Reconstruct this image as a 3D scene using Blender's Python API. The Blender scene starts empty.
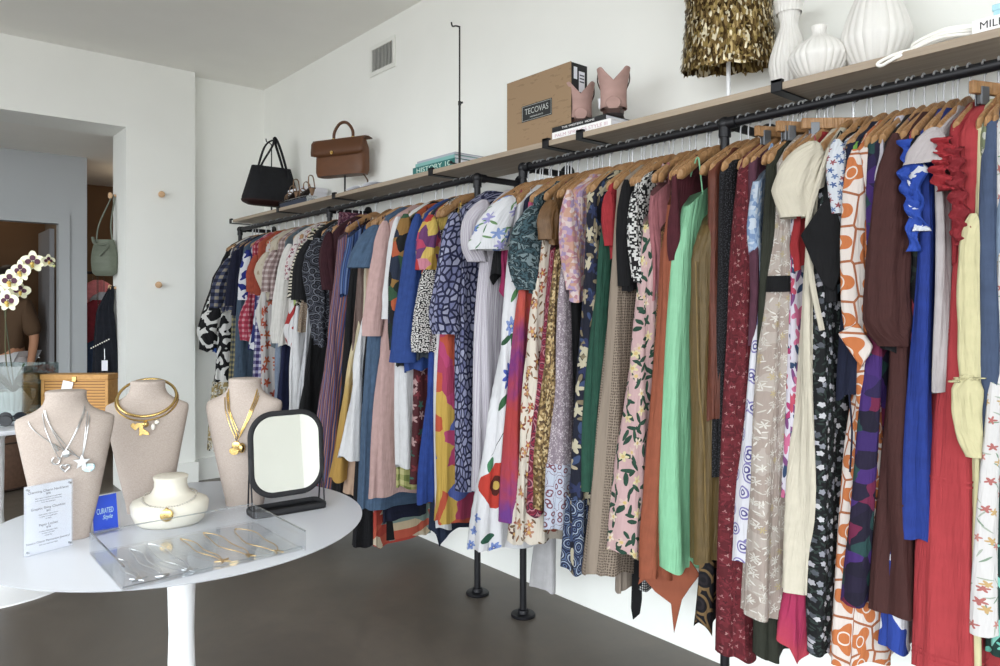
import bpy, bmesh, math, random
from mathutils import Vector
random.seed(7)
PI = math.pi
sin, cos = math.sin, math.cos
scn = bpy.context.scene
COL = scn.collection

# ------------------------------------------------------------------ camera and how the place is surveyed from it
FPX, HZ, EYE = 730.0, 308.0, 1.5
YAW = math.radians(40.34)
SA, CA = sin(YAW), cos(YAW)

def ray(px):
    t = (px - 500.0) / FPX
    return (SA + t * CA, CA - t * SA)          # ground direction per unit of depth
def on_z(px, py, z):
    f = FPX * (EYE - z) / (py - HZ)
    a = ray(px); return (a[0] * f, a[1] * f, z)
def on_x(px, py, x):
    a = ray(px); f = x / a[0]
    return (x, a[1] * f, EYE - (py - HZ) * f / FPX)
def on_y(px, py, y):
    a = ray(px); f = y / a[1]
    return (a[0] * f, y, EYE - (py - HZ) * f / FPX)
def at_f(px, py, f):
    a = ray(px); return (a[0] * f, a[1] * f, EYE - (py - HZ) * f / FPX)

cam_d = bpy.data.cameras.new('camera'); cam = bpy.data.objects.new('camera', cam_d); COL.objects.link(cam)
cam_d.sensor_width = 36.0; cam_d.sensor_fit = 'HORIZONTAL'
cam_d.lens = FPX / 1000.0 * 36.0
cam_d.shift_y = -(333.0 - HZ) / 1000.0
cam_d.clip_start = 0.05
cam.location = (0, 0, EYE); cam.rotation_euler = (PI / 2, 0, -YAW)
scn.camera = cam

# ------------------------------------------------------------------ object helpers
class M:
    """collects shapes (world coordinates) and links them as one mesh object"""
    def __init__(s): s.v = []; s.f = []; s.uv = []
    def add(s, vf, uv=None):
        n = len(s.v); s.v += [tuple(p) for p in vf[0]]; s.f += [[i + n for i in q] for q in vf[1]]
        s.uv += list(uv) if uv else [(p[0] + p[1], p[2]) for p in vf[0]]
        return s
    def build(s, name, mat, parent=None, origin=None, smooth=True, bevel=0, solid=0, angle=40):
        return mk(name, s.v, s.f, mat, parent, origin, s.uv, smooth, bevel, solid, angle)

def wloc(o):
    p = Vector((0, 0, 0))
    while o is not None: p += o.location; o = o.parent
    return p
def mk(name, v, f, mat, parent=None, origin=None, uv=None, smooth=True, bevel=0, solid=0, angle=40):
    me = bpy.data.meshes.new(name)
    if origin is None:
        if parent is not None: origin = tuple(wloc(parent))
        else:
            xs = [p[0] for p in v]; ys = [p[1] for p in v]; zs = [p[2] for p in v]
            origin = ((min(xs) + max(xs)) / 2, (min(ys) + max(ys)) / 2, min(zs))
    ox, oy, oz = origin
    me.from_pydata([(x - ox, y - oy, z - oz) for x, y, z in v], [], f)
    if uv:
        lay = me.uv_layers.new(name='UVMap')
        idx = [0] * len(me.loops); me.loops.foreach_get('vertex_index', idx)
        flat = [0.0] * (2 * len(idx))
        for i, k in enumerate(idx): flat[2 * i] = uv[k][0]; flat[2 * i + 1] = uv[k][1]
        lay.data.foreach_set('uv', flat)
    bm = bmesh.new(); bm.from_mesh(me)
    bmesh.ops.recalc_face_normals(bm, faces=bm.faces)
    bm.to_mesh(me); bm.free()
    if smooth:
        me.polygons.foreach_set('use_smooth', [True] * len(me.polygons))
        try: me.set_sharp_from_angle(angle=math.radians(angle))
        except Exception: pass
    if mat is not None: me.materials.append(mat)
    o = bpy.data.objects.new(name, me); COL.objects.link(o)
    o.parent = parent
    o.location = Vector(origin) - (wloc(parent) if parent is not None else Vector((0, 0, 0)))
    if bevel:
        b = o.modifiers.new('bevel', 'BEVEL'); b.width = bevel; b.segments = 2; b.limit_method = 'ANGLE'; b.angle_limit = math.radians(35)
    if solid:
        s = o.modifiers.new('solid', 'SOLIDIFY'); s.thickness = solid; s.offset = 0
    return o
def thing(name, label, cat, loc, group=None):
    o = bpy.data.objects.new(name, None); COL.objects.link(o); o.location = loc
    o.empty_display_size = 0.05
    return tag(o, label, cat, group)
def tag(o, label, cat, group=None, kind=None):
    o['label'] = label; o['category'] = cat
    if group: o['group'] = group
    if kind: o['kind'] = kind
    return o
def struct(o, label=None, cat=None):
    o['kind'] = 'structure'
    if label: o['label'] = label
    if cat: o['category'] = cat
    return o
def dup(root, loc, rotz=0.0, label=None, group=None):
    r = root.copy(); COL.objects.link(r); r.location = loc; r.rotation_euler = (0, 0, rotz)
    if label: r['label'] = label
    if group: r['group'] = group
    for ch in list(root.children):
        c = ch.copy(); COL.objects.link(c); c.parent = r
        for g in list(ch.children):
            d = g.copy(); COL.objects.link(d); d.parent = c
    return r

# ------------------------------------------------------------------ shapes
def rot2(x, y, a): return (x * cos(a) - y * sin(a), x * sin(a) + y * cos(a))
def box(x0, x1, y0, y1, z0, z1, rz=0.0):
    cx, cy = (x0 + x1) / 2, (y0 + y1) / 2
    v = []
    for z in (z0, z1):
        for x, y in ((x0, y0), (x1, y0), (x1, y1), (x0, y1)):
            a, b = rot2(x - cx, y - cy, rz); v.append((cx + a, cy + b, z))
    return v, [[3, 2, 1, 0], [4, 5, 6, 7], [0, 1, 5, 4], [1, 2, 6, 5], [2, 3, 7, 6], [3, 0, 4, 7]]
def obox(o, u, w, n):
    """box from corner o with edge vectors u, w, n"""
    o, u, w, n = Vector(o), Vector(u), Vector(w), Vector(n)
    v = [o, o + u, o + u + w, o + w, o + n, o + u + n, o + u + w + n, o + w + n]
    return [tuple(p) for p in v], [[3, 2, 1, 0], [4, 5, 6, 7], [0, 1, 5, 4], [1, 2, 6, 5], [2, 3, 7, 6], [3, 0, 4, 7]]
def tube(path, r, seg=8, closed=False, cap=True, ry=None, up=None):
    P = [Vector(p) for p in path]; n = len(P)
    R = r if isinstance(r, (list, tuple)) else [r] * n
    RY = R if ry is None else (ry if isinstance(ry, (list, tuple)) else [ry] * n)
    v, f = [], []; prev = None
    for i in range(n):
        if closed: t = P[(i + 1) % n] - P[i - 1]
        else: t = P[min(i + 1, n - 1)] - P[max(i - 1, 0)]
        if t.length < 1e-9: t = Vector((0, 0, 1))
        t.normalize()
        if up is not None:
            a = Vector(up) - t * Vector(up).dot(t)
        elif prev is None:
            a = t.cross(Vector((0, 0, 1)) if abs(t.z) < 0.9 else Vector((1, 0, 0)))
        else:
            a = prev - t * prev.dot(t)
        if a.length < 1e-6: a = t.orthogonal()
        a.normalize(); prev = a; b = t.cross(a)
        for k in range(seg):
            th = 2 * PI * k / seg
            v.append(tuple(P[i] + a * (cos(th) * R[i]) + b * (sin(th) * RY[i])))
    m = n if closed else n - 1
    for i in range(m):
        for k in range(seg):
            a0 = i * seg + k; a1 = i * seg + (k + 1) % seg
            b0 = ((i + 1) % n) * seg + k; b1 = ((i + 1) % n) * seg + (k + 1) % seg
            f.append([a0, a1, b1, b0])
    if cap and not closed:
        f.append(list(range(seg))[::-1]); f.append([(n - 1) * seg + k for k in range(seg)])
    return v, f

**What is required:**
The lines from the top of the data above through the one holding "a = ray(px); return (a[0] * f, a[1] * f, EYE" are to be repeated exactly, and only those, with no pictures.

**Exercise result:**
Reconstruct this image as a 3D scene using Blender's Python API. The Blender scene starts empty.
import bpy, bmesh, math, random
from mathutils import Vector
random.seed(7)
PI = math.pi
sin, cos = math.sin, math.cos
scn = bpy.context.scene
COL = scn.collection

# ------------------------------------------------------------------ camera and how the place is surveyed from it
FPX, HZ, EYE = 730.0, 308.0, 1.5
YAW = math.radians(40.34)
SA, CA = sin(YAW), cos(YAW)

def ray(px):
    t = (px - 500.0) / FPX
    return (SA + t * CA, CA - t * SA)          # ground direction per unit of depth
def on_z(px, py, z):
    f = FPX * (EYE - z) / (py - HZ)
    a = ray(px); return (a[0] * f, a[1] * f, z)
def on_x(px, py, x):
    a = ray(px); f = x / a[0]
    return (x, a[1] * f, EYE - (py - HZ) * f / FPX)
def on_y(px, py, y):
    a = ray(px); f = y / a[1]
    return (a[0] * f, y, EYE - (py - HZ) * f / FPX)
def at_f(px, py, f):
    a = ray(px); return (a[0] * f, a[1] * f, EYE - (py - HZ) * f / FPX)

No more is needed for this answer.